### [WORK REQUIRED]
Everything from the first line down to the line containing "S = Vector((sxy.x" should be reproduced exactly; please include nothing else.
______
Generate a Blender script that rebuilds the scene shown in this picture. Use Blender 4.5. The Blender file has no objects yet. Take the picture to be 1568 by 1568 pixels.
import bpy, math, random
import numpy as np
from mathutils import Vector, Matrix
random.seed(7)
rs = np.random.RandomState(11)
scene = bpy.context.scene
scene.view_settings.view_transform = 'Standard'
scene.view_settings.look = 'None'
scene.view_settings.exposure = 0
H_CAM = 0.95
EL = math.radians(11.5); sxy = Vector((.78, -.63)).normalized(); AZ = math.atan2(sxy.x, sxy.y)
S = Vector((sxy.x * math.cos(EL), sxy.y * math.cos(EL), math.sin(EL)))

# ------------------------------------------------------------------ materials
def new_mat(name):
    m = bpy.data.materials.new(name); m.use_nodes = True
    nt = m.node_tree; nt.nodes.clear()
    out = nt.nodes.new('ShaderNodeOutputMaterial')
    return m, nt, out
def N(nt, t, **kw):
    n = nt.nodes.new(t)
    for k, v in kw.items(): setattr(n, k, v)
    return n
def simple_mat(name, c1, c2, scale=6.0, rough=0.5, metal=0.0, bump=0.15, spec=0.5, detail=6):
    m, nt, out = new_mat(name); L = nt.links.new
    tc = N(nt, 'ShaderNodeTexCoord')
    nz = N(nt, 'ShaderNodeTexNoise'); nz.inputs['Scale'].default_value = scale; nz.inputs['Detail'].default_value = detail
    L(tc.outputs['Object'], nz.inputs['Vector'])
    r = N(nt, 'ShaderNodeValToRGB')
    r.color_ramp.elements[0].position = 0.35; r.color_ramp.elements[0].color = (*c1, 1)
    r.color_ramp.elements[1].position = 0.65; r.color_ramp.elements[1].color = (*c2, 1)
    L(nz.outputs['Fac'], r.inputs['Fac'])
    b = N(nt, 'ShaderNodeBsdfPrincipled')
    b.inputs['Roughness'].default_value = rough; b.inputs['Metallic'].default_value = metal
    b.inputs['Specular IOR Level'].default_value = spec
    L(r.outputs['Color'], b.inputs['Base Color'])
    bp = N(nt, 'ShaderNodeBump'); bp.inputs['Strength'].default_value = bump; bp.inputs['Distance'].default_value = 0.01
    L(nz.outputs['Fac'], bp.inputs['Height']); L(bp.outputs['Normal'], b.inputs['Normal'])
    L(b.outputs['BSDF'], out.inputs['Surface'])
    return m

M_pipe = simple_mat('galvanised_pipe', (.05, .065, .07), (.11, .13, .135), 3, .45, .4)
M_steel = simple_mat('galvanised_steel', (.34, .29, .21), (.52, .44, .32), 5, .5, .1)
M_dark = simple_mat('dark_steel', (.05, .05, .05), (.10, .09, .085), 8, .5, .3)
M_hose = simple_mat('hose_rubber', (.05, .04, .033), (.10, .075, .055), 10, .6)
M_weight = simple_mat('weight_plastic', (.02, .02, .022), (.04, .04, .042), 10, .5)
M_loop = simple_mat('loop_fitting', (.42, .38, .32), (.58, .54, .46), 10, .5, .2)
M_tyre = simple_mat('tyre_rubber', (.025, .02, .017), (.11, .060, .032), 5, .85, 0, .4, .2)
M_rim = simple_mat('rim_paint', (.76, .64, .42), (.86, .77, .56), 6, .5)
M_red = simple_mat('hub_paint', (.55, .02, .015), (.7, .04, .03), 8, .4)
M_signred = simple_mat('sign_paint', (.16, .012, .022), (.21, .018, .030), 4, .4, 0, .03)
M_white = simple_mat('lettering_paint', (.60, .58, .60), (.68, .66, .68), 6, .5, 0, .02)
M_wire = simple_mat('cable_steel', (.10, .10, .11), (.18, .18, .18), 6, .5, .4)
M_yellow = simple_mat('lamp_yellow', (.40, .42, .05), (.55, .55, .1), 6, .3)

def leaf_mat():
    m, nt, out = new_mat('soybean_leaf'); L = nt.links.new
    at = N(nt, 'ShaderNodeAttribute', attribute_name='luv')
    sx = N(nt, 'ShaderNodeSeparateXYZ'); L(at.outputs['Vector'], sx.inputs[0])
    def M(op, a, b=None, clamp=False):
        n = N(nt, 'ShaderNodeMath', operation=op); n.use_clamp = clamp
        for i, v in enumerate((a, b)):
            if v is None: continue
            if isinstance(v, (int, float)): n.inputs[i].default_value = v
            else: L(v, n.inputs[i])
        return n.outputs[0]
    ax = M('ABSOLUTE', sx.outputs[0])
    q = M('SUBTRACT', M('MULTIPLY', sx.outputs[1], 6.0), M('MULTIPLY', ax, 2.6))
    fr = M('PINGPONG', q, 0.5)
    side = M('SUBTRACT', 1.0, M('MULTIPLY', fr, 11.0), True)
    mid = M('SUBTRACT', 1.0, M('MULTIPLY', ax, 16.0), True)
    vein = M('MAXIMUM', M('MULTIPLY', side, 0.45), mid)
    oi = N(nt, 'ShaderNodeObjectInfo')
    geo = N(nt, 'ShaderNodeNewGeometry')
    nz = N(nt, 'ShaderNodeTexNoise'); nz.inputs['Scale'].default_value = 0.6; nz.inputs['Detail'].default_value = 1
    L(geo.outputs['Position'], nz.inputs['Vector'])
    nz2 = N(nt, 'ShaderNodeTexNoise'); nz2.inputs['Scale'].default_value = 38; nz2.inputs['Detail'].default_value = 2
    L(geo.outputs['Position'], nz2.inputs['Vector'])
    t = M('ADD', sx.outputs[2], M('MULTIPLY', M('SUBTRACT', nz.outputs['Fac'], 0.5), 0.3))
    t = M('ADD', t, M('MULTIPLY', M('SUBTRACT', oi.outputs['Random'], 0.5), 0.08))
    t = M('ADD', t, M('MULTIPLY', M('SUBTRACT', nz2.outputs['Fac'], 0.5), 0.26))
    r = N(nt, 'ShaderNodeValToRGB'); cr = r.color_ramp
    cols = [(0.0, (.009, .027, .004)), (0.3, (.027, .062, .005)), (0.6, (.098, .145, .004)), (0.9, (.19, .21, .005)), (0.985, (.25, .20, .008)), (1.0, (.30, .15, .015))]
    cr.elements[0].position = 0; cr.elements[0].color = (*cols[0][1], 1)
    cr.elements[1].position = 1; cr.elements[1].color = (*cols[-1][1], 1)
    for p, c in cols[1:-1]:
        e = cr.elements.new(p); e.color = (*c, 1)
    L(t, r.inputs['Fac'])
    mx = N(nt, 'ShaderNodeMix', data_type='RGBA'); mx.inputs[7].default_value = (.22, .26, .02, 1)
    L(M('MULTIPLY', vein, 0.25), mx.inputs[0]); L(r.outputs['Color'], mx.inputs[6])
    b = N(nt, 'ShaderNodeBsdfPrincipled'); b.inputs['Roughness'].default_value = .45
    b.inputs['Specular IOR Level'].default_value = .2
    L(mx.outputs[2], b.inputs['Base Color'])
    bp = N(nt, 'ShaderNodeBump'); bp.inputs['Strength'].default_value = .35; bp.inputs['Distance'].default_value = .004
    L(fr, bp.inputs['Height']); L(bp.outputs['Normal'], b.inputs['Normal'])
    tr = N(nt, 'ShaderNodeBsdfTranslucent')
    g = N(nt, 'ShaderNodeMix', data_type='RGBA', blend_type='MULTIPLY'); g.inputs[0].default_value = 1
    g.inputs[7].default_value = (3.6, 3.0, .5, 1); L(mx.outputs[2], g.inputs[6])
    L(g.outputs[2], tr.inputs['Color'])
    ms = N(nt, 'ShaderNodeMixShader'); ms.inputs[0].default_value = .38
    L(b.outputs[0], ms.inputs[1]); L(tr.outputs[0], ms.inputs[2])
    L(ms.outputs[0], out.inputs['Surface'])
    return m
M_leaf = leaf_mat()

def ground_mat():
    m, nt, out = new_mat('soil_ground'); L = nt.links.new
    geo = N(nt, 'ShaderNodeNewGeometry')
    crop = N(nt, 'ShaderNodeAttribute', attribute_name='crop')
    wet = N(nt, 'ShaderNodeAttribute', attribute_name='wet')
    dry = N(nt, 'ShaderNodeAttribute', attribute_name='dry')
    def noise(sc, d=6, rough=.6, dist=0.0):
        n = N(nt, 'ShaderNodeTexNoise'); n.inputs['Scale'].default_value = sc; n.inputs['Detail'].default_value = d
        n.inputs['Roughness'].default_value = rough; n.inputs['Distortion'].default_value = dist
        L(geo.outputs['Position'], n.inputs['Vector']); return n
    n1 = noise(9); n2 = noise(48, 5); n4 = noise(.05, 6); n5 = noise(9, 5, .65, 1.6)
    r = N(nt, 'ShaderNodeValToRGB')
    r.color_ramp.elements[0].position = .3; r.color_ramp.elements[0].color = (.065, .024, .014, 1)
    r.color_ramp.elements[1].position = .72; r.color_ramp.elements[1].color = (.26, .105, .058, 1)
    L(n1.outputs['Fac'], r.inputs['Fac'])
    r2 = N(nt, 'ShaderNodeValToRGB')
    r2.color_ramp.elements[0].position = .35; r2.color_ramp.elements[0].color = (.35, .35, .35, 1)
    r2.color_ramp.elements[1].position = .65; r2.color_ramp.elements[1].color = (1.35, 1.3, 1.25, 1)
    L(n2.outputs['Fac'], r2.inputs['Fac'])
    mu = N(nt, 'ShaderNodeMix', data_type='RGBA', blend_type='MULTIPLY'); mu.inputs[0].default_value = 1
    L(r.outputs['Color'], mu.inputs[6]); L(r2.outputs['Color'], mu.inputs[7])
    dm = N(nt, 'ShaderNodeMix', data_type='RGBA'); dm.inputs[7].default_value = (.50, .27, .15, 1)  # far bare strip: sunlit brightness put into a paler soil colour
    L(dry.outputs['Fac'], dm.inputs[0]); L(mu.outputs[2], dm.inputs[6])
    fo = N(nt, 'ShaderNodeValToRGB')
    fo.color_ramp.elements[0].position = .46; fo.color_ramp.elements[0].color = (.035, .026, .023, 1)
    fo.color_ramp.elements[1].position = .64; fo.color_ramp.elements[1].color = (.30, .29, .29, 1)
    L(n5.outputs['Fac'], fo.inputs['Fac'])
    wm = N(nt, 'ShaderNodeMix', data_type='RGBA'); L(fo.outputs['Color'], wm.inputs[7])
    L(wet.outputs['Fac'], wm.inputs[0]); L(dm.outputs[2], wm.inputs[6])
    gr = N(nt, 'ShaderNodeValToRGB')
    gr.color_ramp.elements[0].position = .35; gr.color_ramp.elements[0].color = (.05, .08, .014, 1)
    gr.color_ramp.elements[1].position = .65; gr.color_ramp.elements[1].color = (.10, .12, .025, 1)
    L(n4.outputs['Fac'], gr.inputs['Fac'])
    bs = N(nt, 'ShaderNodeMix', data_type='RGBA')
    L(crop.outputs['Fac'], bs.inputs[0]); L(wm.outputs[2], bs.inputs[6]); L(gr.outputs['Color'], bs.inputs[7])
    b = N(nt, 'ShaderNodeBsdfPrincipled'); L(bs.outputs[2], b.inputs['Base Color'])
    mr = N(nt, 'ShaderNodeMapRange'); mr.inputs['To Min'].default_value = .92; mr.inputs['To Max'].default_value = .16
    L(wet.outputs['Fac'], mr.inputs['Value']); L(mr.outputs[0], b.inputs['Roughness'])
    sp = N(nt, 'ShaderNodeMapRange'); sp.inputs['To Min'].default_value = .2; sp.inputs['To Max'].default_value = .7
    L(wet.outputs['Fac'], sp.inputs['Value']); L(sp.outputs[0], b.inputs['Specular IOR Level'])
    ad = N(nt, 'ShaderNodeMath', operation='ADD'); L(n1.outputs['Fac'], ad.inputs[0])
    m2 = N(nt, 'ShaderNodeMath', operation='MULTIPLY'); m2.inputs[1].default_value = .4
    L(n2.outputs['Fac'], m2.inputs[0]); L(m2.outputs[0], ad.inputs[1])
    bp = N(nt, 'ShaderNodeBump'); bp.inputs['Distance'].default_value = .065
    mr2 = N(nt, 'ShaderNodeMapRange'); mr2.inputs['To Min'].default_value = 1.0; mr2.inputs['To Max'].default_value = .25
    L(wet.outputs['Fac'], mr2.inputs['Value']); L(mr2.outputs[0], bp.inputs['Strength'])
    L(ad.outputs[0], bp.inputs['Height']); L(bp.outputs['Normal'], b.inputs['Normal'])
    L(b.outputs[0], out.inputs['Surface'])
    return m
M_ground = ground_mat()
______
### [REPLY]
Generate a Blender script that rebuilds the scene shown in this picture. Use Blender 4.5. The Blender file has no objects yet. Take the picture to be 1568 by 1568 pixels.
import bpy, math, random
import numpy as np
from mathutils import Vector, Matrix
random.seed(7)
rs = np.random.RandomState(11)
scene = bpy.context.scene
scene.view_settings.view_transform = 'Standard'
scene.view_settings.look = 'None'
scene.view_settings.exposure = 0
H_CAM = 0.95
EL = math.radians(11.5); sxy = Vector((.78, -.63)).normalized(); AZ = math.atan2(sxy.x, sxy.y)
S = Vector((sxy.x * math.cos(EL), sxy.y * math.cos(EL), math.sin(EL)))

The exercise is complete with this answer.